Socialists say voters have given the Government ‘the bill’ for austerity programme
They presumed victory in Sunday’s elections but in the end the Popular Party that swept to national power in November failed to win enough votes to govern in Spain’s largest and most populous region.
An outright win in Andalucia could have strengthened prime minister Mariano Rajoy’s hand just five days ahead of an announcement on an unprecedented cuts programme.
But while winning 50 seats in the 109-seat local legislature, the most it has ever won in this bastion of the Left, the Popular Party failed to secure an outright majority.
The result has forced Rajoy to rebuff suggestions that this vote was a thumbs down for his rule.
Pollsters had predicted the Socialists would get another pasting after the defeat in legislative elections as well as local elections in May 2011.
But on the news of the final count the socialists declared that voters had ‘given the bill’ to the Government after it unveiled swinging tax rises at the end of last year, despite promising during campaigning there would be none, and a round of punishing spending cuts.
The Popular Party actually lost 150,000 votes compared to regional elections in 2008, obtaining just 40,000 more than the socialists. Compared to the general elections of November 20 2011 it is even worse – their margin over the socialists was 400,000 votes.
The Socialists, despite widespread corruption in a region it has ruled since the return to democracy in the early 1980s, won 39.5% of the vote, or 1,503,600. They lost just 9 seats, leaving them with 47 seats.
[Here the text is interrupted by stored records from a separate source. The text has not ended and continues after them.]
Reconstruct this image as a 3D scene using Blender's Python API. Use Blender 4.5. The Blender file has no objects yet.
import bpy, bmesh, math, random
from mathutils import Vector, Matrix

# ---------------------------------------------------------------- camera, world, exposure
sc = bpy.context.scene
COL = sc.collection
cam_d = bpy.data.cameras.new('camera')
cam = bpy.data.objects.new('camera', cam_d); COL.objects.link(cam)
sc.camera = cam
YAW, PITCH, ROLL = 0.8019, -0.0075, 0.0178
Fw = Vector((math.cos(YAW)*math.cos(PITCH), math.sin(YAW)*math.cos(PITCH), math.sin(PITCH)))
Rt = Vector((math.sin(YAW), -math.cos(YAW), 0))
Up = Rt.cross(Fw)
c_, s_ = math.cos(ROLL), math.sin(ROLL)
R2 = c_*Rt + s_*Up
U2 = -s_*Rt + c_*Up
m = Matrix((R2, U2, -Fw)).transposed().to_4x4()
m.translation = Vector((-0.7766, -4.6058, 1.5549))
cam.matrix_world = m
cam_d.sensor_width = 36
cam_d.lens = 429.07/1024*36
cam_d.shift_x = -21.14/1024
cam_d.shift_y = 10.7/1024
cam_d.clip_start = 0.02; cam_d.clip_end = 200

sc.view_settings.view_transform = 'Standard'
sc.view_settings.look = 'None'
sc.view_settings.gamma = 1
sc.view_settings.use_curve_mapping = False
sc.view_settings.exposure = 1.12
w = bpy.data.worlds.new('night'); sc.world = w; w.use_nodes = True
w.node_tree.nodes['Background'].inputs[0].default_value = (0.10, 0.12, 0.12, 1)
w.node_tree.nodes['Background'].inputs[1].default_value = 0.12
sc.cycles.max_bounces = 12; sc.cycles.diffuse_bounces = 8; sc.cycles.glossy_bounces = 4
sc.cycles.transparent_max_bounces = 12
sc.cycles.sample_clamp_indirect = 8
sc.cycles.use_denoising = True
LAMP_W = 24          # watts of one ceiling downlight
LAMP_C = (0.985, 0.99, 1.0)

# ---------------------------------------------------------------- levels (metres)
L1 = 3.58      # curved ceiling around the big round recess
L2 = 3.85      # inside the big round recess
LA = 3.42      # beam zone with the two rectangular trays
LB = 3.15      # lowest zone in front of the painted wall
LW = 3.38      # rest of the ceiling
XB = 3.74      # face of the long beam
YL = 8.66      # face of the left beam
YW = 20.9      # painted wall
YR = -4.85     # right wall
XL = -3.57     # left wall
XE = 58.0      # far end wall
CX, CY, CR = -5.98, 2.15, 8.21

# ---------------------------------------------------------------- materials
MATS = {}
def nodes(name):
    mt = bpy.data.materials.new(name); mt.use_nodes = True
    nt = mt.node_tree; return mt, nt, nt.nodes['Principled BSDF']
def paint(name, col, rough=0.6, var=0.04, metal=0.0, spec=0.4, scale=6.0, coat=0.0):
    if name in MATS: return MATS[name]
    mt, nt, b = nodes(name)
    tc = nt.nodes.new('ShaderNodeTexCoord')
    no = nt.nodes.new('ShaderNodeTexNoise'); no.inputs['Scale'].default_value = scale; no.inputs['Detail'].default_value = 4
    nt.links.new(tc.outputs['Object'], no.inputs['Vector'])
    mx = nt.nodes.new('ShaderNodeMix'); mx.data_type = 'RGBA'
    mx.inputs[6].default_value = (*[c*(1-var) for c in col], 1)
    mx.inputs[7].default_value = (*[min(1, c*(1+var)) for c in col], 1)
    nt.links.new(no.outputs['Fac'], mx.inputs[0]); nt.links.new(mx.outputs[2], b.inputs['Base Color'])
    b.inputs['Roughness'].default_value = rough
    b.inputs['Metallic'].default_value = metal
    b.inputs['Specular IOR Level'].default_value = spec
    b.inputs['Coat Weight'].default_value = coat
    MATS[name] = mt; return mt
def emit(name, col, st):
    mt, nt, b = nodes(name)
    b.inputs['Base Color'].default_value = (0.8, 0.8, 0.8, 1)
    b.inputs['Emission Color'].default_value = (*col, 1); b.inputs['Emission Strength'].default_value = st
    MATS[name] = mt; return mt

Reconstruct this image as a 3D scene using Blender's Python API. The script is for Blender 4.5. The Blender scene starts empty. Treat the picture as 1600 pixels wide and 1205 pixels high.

A coalition led by the radical United Left doubled the number of seats to 12 with a 11.4% share, or around 432,300 votes.
Although a Socialist-United Left coalition is not a given, United Left’s leader hinted on Sunday that his party was minded to enter such a coalition.
‘Today we’ve seen that the majority of voters in Andalucia have not voted for the right. They want change that defends the social model and the equality of opportunities,’ Cayo Lara said on television.
‘The people of Andalucia want change, but they want change through the left,’ he said.
The sunny home of flamenco and Spanish bullfighting has been hit hardest by Spain’s economic woes, falling into recession with sky-high jobless levels as the government has axed spending.
The region, home to 8.4 million people, built on its agriculture-based economy from the 1960s by luring tourists to its beaches on the Costa del Sol and exquisite Moorish monuments.
From the 1990s onwards it was swept along by the bank-fuelled property boom, which collapsed in 2008 laying waste to millions of jobs and creating financial havoc in banks, businesses and government.
Andalucia now has the highest unemployment rate of any region in Spain at 31.3%, higher even than the national rate of 23%, which itself is a record among industrialised nations.
The poor election results in Andalucia is particularly embarrassing for Madrid which has been holding off an announcement of a further €40 billion cuts for fear it would provoke a popular backlash.
This will likely be unveiled later in the week amid massive pressure from Eurozone heads of state who have decided Spain is now the weak link in the Single Currency area’s economic and financial crisis.
A further test of the Rajoy government’s popularity will come on Thursday when a general strike is to be held.